▸ **EXERCISE INSTRUCTIONS**
Send back all the data below, exactly as given.

▸ **COLLECTED MATERIAL**
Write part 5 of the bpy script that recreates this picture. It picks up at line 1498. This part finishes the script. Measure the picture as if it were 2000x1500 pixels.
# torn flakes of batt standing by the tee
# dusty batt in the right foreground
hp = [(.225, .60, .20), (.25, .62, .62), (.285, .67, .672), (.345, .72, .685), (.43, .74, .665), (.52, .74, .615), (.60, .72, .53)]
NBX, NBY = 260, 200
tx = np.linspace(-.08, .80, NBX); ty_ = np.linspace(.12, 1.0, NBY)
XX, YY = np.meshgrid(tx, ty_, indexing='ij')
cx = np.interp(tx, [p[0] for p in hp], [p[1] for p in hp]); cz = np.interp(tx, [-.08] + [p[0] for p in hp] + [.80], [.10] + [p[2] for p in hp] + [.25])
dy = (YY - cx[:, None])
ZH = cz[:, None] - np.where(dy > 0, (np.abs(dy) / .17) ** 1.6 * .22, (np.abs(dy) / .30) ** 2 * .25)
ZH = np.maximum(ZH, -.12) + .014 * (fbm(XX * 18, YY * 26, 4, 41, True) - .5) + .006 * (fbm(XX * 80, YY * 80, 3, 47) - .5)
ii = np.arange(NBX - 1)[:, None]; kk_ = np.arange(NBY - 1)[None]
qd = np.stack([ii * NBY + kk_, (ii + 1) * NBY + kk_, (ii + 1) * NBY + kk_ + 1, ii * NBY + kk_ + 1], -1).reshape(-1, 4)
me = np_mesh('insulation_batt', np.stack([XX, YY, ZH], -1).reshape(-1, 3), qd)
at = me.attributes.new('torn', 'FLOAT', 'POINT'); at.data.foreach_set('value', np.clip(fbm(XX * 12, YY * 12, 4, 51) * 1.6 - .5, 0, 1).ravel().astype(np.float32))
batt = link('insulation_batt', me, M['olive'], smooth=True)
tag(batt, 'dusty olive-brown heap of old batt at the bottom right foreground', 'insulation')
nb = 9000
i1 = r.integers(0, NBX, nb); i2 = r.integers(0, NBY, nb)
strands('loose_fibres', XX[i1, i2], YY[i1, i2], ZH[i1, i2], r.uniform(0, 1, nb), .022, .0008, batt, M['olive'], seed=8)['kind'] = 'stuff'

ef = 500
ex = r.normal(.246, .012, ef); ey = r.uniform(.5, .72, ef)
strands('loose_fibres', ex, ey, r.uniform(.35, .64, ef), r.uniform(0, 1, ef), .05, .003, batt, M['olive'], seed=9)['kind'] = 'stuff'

▸ **RIGHT ANSWER**
Write part 5 of the bpy script that recreates this picture. It picks up at line 1498. This part finishes the script. Measure the picture as if it were 2000x1500 pixels.
# torn flakes of batt standing by the tee
# dusty batt in the right foreground
hp = [(.225, .60, .20), (.25, .62, .62), (.285, .67, .672), (.345, .72, .685), (.43, .74, .665), (.52, .74, .615), (.60, .72, .53)]
NBX, NBY = 260, 200
tx = np.linspace(-.08, .80, NBX); ty_ = np.linspace(.12, 1.0, NBY)
XX, YY = np.meshgrid(tx, ty_, indexing='ij')
cx = np.interp(tx, [p[0] for p in hp], [p[1] for p in hp]); cz = np.interp(tx, [-.08] + [p[0] for p in hp] + [.80], [.10] + [p[2] for p in hp] + [.25])
dy = (YY - cx[:, None])
ZH = cz[:, None] - np.where(dy > 0, (np.abs(dy) / .17) ** 1.6 * .22, (np.abs(dy) / .30) ** 2 * .25)
ZH = np.maximum(ZH, -.12) + .014 * (fbm(XX * 18, YY * 26, 4, 41, True) - .5) + .006 * (fbm(XX * 80, YY * 80, 3, 47) - .5)
ii = np.arange(NBX - 1)[:, None]; kk_ = np.arange(NBY - 1)[None]
qd = np.stack([ii * NBY + kk_, (ii + 1) * NBY + kk_, (ii + 1) * NBY + kk_ + 1, ii * NBY + kk_ + 1], -1).reshape(-1, 4)
me = np_mesh('insulation_batt', np.stack([XX, YY, ZH], -1).reshape(-1, 3), qd)
at = me.attributes.new('torn', 'FLOAT', 'POINT'); at.data.foreach_set('value', np.clip(fbm(XX * 12, YY * 12, 4, 51) * 1.6 - .5, 0, 1).ravel().astype(np.float32))
batt = link('insulation_batt', me, M['olive'], smooth=True)
tag(batt, 'dusty olive-brown heap of old batt at the bottom right foreground', 'insulation')
nb = 9000
i1 = r.integers(0, NBX, nb); i2 = r.integers(0, NBY, nb)
strands('loose_fibres', XX[i1, i2], YY[i1, i2], ZH[i1, i2], r.uniform(0, 1, nb), .022, .0008, batt, M['olive'], seed=8)['kind'] = 'stuff'

ef = 500
ex = r.normal(.246, .012, ef); ey = r.uniform(.5, .72, ef)
strands('loose_fibres', ex, ey, r.uniform(.35, .64, ef), r.uniform(0, 1, ef), .05, .003, batt, M['olive'], seed=9)['kind'] = 'stuff'